Hayes’s able Cabinet was likewise
a harmonious one. Its members were accustomed
to dine together at regular intervals (fortnightly,
I think), when affairs of state and other subjects
were discussed, and the geniality of these occasions
was enhanced by a temperate circulation of the wine
bottle. There must have been very good talk at
these social meetings. Evarts and Schurz were
citizens of the world. Evarts was a man of keen
intelligence and wide information, and possessed a
genial as well as a caustic wit. Schurz could
discuss present politics and past history. He
was well versed in European history of the eighteenth
century and the Napoleonic wars, and could talk about
the power of Voltaire in literature and the influence
of Lessing on Goethe. From appreciative discourse
on the Wagner opera and the French drama, he could,
if the conversation turned to the Civil War, give a
lively account of the battles of Chancellorsville
or Gettysburg, in both of which he had borne an honorable
part. Sherman was not a cosmopolitan like his
two colleagues, but he loved dining out. His manners
were those of the old-school gentleman; he could listen
with genial appreciation, and he could talk of events
in American history of which he had been a contemporaneous
observer; as, for example, of the impressive oratory
of Daniel Webster at a dinner in Plymouth; or the
difference between the national conventions of his
early political life and the huge ones of the present,
illustrating his comparison with an account of the
Whig convention of 1852, to which he went as a delegate.
Differing in many respects, Hayes
and Grover Cleveland were alike in the possession
of executive ability and the lack of oratorical.
We all know that it is a purely academic question
which is the better form of government, the English
or our own, as both have grown up to adapt themselves
to peculiar conditions.
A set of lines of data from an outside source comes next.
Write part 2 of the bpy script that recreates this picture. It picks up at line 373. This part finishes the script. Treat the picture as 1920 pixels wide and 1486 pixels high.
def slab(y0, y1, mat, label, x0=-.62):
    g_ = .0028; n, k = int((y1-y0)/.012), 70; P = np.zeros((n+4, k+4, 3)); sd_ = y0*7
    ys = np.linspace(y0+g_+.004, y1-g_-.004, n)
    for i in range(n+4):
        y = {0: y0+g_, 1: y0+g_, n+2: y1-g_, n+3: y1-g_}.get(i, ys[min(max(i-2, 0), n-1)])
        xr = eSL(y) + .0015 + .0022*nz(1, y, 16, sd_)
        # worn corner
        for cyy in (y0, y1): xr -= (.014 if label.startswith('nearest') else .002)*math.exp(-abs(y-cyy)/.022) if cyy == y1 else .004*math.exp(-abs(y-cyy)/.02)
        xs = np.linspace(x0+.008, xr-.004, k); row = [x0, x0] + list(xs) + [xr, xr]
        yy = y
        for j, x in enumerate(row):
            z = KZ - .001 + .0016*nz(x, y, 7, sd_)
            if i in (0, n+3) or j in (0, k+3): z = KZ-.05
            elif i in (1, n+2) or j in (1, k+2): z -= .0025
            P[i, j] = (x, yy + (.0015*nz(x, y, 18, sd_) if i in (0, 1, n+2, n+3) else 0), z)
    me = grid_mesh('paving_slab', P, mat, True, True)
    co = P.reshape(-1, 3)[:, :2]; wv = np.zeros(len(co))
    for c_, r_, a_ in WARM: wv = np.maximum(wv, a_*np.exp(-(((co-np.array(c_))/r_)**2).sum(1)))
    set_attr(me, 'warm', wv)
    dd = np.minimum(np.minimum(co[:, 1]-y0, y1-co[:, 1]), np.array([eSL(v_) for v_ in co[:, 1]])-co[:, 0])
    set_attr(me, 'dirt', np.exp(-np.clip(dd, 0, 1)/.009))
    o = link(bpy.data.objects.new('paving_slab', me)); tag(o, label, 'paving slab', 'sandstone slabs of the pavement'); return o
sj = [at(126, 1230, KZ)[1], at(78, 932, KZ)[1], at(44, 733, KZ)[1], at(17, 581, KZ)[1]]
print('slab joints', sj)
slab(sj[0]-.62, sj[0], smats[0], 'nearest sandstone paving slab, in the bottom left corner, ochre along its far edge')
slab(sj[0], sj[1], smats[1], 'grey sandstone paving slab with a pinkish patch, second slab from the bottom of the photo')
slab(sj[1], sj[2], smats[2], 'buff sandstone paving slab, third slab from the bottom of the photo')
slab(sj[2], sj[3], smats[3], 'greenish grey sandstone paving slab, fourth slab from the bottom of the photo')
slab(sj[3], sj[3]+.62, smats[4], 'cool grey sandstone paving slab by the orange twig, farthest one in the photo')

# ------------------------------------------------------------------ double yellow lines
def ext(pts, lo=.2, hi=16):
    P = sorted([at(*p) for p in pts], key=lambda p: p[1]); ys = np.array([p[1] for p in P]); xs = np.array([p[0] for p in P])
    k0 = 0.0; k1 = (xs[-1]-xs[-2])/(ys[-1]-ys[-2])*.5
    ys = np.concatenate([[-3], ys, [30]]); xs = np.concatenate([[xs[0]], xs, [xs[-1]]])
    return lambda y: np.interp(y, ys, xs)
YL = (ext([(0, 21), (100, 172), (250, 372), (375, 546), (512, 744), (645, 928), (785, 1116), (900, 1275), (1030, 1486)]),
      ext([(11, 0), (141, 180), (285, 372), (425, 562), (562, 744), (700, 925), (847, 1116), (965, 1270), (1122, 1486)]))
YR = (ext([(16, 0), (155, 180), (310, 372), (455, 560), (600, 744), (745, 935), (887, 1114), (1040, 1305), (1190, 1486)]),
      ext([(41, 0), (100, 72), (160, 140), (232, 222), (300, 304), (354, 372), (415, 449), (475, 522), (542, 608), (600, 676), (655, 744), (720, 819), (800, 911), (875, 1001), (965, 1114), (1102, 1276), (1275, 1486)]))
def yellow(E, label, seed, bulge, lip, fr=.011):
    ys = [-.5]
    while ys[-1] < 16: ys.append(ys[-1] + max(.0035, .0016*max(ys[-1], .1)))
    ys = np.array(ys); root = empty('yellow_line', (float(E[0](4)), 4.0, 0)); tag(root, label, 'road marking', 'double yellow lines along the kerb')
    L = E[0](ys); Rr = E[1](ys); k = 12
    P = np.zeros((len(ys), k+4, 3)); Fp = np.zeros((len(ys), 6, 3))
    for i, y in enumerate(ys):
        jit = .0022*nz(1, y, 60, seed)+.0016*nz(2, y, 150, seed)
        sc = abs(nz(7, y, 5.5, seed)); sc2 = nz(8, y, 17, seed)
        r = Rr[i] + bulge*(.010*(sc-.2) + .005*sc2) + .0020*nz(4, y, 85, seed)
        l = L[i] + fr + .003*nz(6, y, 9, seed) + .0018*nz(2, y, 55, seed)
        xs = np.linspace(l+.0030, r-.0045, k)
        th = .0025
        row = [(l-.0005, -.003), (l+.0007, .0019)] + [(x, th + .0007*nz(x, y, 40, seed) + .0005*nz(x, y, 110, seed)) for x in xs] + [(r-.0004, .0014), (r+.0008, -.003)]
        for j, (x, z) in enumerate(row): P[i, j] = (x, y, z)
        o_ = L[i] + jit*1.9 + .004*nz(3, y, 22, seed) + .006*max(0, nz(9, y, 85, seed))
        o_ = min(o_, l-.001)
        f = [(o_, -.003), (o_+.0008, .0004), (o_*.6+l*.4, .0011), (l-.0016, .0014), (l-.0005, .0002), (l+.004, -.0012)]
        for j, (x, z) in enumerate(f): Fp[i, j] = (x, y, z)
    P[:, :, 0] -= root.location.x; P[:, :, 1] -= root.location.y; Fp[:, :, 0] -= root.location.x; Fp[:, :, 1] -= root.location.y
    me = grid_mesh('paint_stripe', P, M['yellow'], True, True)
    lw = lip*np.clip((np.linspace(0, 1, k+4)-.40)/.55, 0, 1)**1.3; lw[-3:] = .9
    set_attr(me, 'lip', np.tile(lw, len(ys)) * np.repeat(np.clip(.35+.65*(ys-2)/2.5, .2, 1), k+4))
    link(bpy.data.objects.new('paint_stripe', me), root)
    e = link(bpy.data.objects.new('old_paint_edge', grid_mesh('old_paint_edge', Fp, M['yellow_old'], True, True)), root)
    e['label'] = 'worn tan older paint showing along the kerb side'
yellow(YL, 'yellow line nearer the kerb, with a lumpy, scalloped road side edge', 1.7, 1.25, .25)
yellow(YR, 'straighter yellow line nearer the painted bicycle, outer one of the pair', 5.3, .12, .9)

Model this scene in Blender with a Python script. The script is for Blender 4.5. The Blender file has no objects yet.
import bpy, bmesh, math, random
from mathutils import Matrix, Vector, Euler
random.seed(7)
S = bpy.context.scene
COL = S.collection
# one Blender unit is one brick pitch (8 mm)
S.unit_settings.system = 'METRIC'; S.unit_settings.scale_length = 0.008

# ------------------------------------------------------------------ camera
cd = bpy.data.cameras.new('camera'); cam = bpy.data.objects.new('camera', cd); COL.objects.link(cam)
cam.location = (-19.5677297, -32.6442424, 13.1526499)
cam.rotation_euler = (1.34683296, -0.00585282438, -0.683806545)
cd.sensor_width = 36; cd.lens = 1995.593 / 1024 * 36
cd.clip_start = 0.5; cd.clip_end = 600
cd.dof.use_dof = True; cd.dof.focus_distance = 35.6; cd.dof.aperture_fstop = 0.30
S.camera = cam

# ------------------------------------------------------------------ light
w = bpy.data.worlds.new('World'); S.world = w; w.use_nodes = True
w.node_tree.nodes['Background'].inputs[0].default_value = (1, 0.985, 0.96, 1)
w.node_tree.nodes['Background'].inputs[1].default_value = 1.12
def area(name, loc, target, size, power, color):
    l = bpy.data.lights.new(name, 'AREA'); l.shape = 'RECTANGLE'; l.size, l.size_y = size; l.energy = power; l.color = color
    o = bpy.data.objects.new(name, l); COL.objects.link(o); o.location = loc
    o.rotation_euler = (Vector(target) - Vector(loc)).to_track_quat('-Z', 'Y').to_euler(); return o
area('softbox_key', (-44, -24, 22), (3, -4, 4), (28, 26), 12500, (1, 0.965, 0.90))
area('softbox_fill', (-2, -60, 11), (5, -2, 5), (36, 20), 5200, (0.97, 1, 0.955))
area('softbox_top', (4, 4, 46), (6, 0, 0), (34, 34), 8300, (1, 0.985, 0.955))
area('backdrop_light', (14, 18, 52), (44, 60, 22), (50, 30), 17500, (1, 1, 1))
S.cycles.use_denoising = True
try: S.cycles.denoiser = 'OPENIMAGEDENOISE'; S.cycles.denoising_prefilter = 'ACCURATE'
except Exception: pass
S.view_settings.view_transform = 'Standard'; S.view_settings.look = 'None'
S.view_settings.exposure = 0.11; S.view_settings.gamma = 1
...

But when I hear an enthusiast
for Cabinet government and ministerial responsibility,
I like to point out that men like Hayes and Cleveland,
who made excellent Presidents, could never have been
prime ministers. One cannot conceive of either
in an office equivalent to that of First Lord of the
Treasury, being heckled by members on the front opposition
bench and holding his own or getting the better of
his opponents.
I have brought Hayes and Cleveland
into juxtaposition, as each had a high personal regard
for the other. Hayes died on January 17, 1893.
Cleveland, the President-elect, was to be inaugurated
on the following fourth of March. Despite remonstrance
and criticism from bitter partisans of his own party,
who deprecated any honor paid to one whom all good
Democrats deemed a fraudulent President, Cleveland
traveled from New York to Fremont, Ohio, to attend
the funeral. He could only think of Hayes as
an ex-President and a man whom he highly esteemed.